# [TASK INSTRUCTIONS]
Each entry needs to be restated exactly as written.

# [GIVEN RECORDS]

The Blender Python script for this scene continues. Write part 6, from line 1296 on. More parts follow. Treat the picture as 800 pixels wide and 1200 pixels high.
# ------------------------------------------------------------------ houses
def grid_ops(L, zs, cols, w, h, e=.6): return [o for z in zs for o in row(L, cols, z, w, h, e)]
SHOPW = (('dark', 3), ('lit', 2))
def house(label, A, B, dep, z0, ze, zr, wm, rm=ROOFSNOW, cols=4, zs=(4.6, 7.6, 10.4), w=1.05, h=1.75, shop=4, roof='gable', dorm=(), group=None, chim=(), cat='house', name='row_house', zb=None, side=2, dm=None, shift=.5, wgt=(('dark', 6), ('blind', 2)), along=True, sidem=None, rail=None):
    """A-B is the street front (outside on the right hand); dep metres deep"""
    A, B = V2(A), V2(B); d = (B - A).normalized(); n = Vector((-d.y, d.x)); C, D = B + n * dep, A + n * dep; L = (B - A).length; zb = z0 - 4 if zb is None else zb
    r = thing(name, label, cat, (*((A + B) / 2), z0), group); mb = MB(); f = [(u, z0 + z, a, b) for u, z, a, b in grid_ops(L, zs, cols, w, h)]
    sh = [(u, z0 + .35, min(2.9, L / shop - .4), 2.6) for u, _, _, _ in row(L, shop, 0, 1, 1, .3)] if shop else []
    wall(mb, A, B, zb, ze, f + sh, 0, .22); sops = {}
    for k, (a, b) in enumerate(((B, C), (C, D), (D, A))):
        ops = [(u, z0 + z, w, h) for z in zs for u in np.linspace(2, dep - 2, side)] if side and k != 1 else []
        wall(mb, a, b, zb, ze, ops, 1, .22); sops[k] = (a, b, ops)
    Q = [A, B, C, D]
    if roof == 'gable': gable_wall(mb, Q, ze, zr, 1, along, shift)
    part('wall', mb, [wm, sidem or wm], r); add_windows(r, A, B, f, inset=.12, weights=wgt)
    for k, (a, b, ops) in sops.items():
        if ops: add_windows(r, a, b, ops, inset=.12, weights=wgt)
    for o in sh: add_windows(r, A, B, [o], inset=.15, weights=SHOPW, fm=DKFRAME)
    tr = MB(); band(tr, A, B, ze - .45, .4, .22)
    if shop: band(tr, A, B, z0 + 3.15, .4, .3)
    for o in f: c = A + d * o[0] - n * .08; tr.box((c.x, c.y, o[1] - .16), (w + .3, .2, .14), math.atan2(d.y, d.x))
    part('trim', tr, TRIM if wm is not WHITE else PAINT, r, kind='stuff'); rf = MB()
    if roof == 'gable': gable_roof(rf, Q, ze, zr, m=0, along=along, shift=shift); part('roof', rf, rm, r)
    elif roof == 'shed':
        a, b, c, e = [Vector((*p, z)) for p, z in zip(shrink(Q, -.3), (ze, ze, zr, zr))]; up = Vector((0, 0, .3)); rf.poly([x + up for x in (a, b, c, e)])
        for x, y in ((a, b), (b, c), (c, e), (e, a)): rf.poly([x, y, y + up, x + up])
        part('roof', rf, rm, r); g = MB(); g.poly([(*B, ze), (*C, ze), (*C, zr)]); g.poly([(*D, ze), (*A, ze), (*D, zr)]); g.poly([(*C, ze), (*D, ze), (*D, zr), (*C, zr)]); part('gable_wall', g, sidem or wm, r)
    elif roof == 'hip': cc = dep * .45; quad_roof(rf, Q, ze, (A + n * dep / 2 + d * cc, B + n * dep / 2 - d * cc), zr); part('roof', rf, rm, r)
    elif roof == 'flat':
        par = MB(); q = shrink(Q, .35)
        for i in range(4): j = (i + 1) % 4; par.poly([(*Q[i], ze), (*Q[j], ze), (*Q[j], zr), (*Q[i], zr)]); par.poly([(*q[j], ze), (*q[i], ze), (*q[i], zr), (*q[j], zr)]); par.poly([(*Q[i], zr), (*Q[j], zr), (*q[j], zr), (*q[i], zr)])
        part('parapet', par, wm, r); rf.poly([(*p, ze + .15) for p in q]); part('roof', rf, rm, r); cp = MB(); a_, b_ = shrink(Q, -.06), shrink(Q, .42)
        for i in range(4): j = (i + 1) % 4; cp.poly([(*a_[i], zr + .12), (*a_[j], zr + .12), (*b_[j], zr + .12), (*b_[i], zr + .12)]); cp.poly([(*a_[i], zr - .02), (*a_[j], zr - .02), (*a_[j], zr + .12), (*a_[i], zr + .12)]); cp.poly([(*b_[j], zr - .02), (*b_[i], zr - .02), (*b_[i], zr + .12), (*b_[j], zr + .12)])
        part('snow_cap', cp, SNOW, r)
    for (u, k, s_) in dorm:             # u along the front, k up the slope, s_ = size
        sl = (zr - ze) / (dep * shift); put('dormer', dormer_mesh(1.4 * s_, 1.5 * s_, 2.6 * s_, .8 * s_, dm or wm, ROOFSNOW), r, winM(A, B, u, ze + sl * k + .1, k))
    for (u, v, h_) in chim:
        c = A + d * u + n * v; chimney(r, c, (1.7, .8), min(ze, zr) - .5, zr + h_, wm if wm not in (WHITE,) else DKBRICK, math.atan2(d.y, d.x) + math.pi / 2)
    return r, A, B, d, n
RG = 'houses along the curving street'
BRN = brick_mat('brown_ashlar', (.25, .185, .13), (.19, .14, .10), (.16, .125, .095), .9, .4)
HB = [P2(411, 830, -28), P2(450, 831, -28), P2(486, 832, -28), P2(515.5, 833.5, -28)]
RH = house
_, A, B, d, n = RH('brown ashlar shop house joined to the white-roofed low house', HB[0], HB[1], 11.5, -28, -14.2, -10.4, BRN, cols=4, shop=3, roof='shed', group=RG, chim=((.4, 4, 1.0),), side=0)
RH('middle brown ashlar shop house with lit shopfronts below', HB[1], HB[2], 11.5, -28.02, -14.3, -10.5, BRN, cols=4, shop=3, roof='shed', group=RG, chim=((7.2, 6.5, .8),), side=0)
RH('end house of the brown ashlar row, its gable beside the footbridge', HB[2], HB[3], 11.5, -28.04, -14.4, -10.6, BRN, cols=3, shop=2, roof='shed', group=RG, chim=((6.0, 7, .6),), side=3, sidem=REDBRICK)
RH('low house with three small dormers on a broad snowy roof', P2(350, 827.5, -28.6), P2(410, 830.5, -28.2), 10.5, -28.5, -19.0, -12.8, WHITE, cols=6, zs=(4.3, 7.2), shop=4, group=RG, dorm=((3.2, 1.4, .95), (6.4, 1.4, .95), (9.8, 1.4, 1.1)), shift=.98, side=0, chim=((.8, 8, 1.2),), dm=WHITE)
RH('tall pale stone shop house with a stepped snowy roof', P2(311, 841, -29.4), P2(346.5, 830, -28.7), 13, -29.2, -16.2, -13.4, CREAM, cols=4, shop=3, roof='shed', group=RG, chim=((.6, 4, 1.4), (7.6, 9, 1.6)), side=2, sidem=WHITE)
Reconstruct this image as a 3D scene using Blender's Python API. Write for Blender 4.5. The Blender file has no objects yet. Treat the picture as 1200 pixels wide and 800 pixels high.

# [RESPONSE]
The Blender Python script for this scene continues. Write part 6, from line 1296 on. More parts follow. Treat the picture as 800 pixels wide and 1200 pixels high.
# ------------------------------------------------------------------ houses
def grid_ops(L, zs, cols, w, h, e=.6): return [o for z in zs for o in row(L, cols, z, w, h, e)]
SHOPW = (('dark', 3), ('lit', 2))
def house(label, A, B, dep, z0, ze, zr, wm, rm=ROOFSNOW, cols=4, zs=(4.6, 7.6, 10.4), w=1.05, h=1.75, shop=4, roof='gable', dorm=(), group=None, chim=(), cat='house', name='row_house', zb=None, side=2, dm=None, shift=.5, wgt=(('dark', 6), ('blind', 2)), along=True, sidem=None, rail=None):
    """A-B is the street front (outside on the right hand); dep metres deep"""
    A, B = V2(A), V2(B); d = (B - A).normalized(); n = Vector((-d.y, d.x)); C, D = B + n * dep, A + n * dep; L = (B - A).length; zb = z0 - 4 if zb is None else zb
    r = thing(name, label, cat, (*((A + B) / 2), z0), group); mb = MB(); f = [(u, z0 + z, a, b) for u, z, a, b in grid_ops(L, zs, cols, w, h)]
    sh = [(u, z0 + .35, min(2.9, L / shop - .4), 2.6) for u, _, _, _ in row(L, shop, 0, 1, 1, .3)] if shop else []
    wall(mb, A, B, zb, ze, f + sh, 0, .22); sops = {}
    for k, (a, b) in enumerate(((B, C), (C, D), (D, A))):
        ops = [(u, z0 + z, w, h) for z in zs for u in np.linspace(2, dep - 2, side)] if side and k != 1 else []
        wall(mb, a, b, zb, ze, ops, 1, .22); sops[k] = (a, b, ops)
    Q = [A, B, C, D]
    if roof == 'gable': gable_wall(mb, Q, ze, zr, 1, along, shift)
    part('wall', mb, [wm, sidem or wm], r); add_windows(r, A, B, f, inset=.12, weights=wgt)
    for k, (a, b, ops) in sops.items():
        if ops: add_windows(r, a, b, ops, inset=.12, weights=wgt)
    for o in sh: add_windows(r, A, B, [o], inset=.15, weights=SHOPW, fm=DKFRAME)
    tr = MB(); band(tr, A, B, ze - .45, .4, .22)
    if shop: band(tr, A, B, z0 + 3.15, .4, .3)
    for o in f: c = A + d * o[0] - n * .08; tr.box((c.x, c.y, o[1] - .16), (w + .3, .2, .14), math.atan2(d.y, d.x))
    part('trim', tr, TRIM if wm is not WHITE else PAINT, r, kind='stuff'); rf = MB()
    if roof == 'gable': gable_roof(rf, Q, ze, zr, m=0, along=along, shift=shift); part('roof', rf, rm, r)
    elif roof == 'shed':
        a, b, c, e = [Vector((*p, z)) for p, z in zip(shrink(Q, -.3), (ze, ze, zr, zr))]; up = Vector((0, 0, .3)); rf.poly([x + up for x in (a, b, c, e)])
        for x, y in ((a, b), (b, c), (c, e), (e, a)): rf.poly([x, y, y + up, x + up])
        part('roof', rf, rm, r); g = MB(); g.poly([(*B, ze), (*C, ze), (*C, zr)]); g.poly([(*D, ze), (*A, ze), (*D, zr)]); g.poly([(*C, ze), (*D, ze), (*D, zr), (*C, zr)]); part('gable_wall', g, sidem or wm, r)
    elif roof == 'hip': cc = dep * .45; quad_roof(rf, Q, ze, (A + n * dep / 2 + d * cc, B + n * dep / 2 - d * cc), zr); part('roof', rf, rm, r)
    elif roof == 'flat':
        par = MB(); q = shrink(Q, .35)
        for i in range(4): j = (i + 1) % 4; par.poly([(*Q[i], ze), (*Q[j], ze), (*Q[j], zr), (*Q[i], zr)]); par.poly([(*q[j], ze), (*q[i], ze), (*q[i], zr), (*q[j], zr)]); par.poly([(*Q[i], zr), (*Q[j], zr), (*q[j], zr), (*q[i], zr)])
        part('parapet', par, wm, r); rf.poly([(*p, ze + .15) for p in q]); part('roof', rf, rm, r); cp = MB(); a_, b_ = shrink(Q, -.06), shrink(Q, .42)
        for i in range(4): j = (i + 1) % 4; cp.poly([(*a_[i], zr + .12), (*a_[j], zr + .12), (*b_[j], zr + .12), (*b_[i], zr + .12)]); cp.poly([(*a_[i], zr - .02), (*a_[j], zr - .02), (*a_[j], zr + .12), (*a_[i], zr + .12)]); cp.poly([(*b_[j], zr - .02), (*b_[i], zr - .02), (*b_[i], zr + .12), (*b_[j], zr + .12)])
        part('snow_cap', cp, SNOW, r)
    for (u, k, s_) in dorm:             # u along the front, k up the slope, s_ = size
        sl = (zr - ze) / (dep * shift); put('dormer', dormer_mesh(1.4 * s_, 1.5 * s_, 2.6 * s_, .8 * s_, dm or wm, ROOFSNOW), r, winM(A, B, u, ze + sl * k + .1, k))
    for (u, v, h_) in chim:
        c = A + d * u + n * v; chimney(r, c, (1.7, .8), min(ze, zr) - .5, zr + h_, wm if wm not in (WHITE,) else DKBRICK, math.atan2(d.y, d.x) + math.pi / 2)
    return r, A, B, d, n
RG = 'houses along the curving street'
BRN = brick_mat('brown_ashlar', (.25, .185, .13), (.19, .14, .10), (.16, .125, .095), .9, .4)
HB = [P2(411, 830, -28), P2(450, 831, -28), P2(486, 832, -28), P2(515.5, 833.5, -28)]
RH = house
_, A, B, d, n = RH('brown ashlar shop house joined to the white-roofed low house', HB[0], HB[1], 11.5, -28, -14.2, -10.4, BRN, cols=4, shop=3, roof='shed', group=RG, chim=((.4, 4, 1.0),), side=0)
RH('middle brown ashlar shop house with lit shopfronts below', HB[1], HB[2], 11.5, -28.02, -14.3, -10.5, BRN, cols=4, shop=3, roof='shed', group=RG, chim=((7.2, 6.5, .8),), side=0)
RH('end house of the brown ashlar row, its gable beside the footbridge', HB[2], HB[3], 11.5, -28.04, -14.4, -10.6, BRN, cols=3, shop=2, roof='shed', group=RG, chim=((6.0, 7, .6),), side=3, sidem=REDBRICK)
RH('low house with three small dormers on a broad snowy roof', P2(350, 827.5, -28.6), P2(410, 830.5, -28.2), 10.5, -28.5, -19.0, -12.8, WHITE, cols=6, zs=(4.3, 7.2), shop=4, group=RG, dorm=((3.2, 1.4, .95), (6.4, 1.4, .95), (9.8, 1.4, 1.1)), shift=.98, side=0, chim=((.8, 8, 1.2),), dm=WHITE)
RH('tall pale stone shop house with a stepped snowy roof', P2(311, 841, -29.4), P2(346.5, 830, -28.7), 13, -29.2, -16.2, -13.4, CREAM, cols=4, shop=3, roof='shed', group=RG, chim=((.6, 4, 1.4), (7.6, 9, 1.6)), side=2, sidem=WHITE)
Reconstruct this image as a 3D scene using Blender's Python API. Write for Blender 4.5. The Blender file has no objects yet. Treat the picture as 1200 pixels wide and 800 pixels high.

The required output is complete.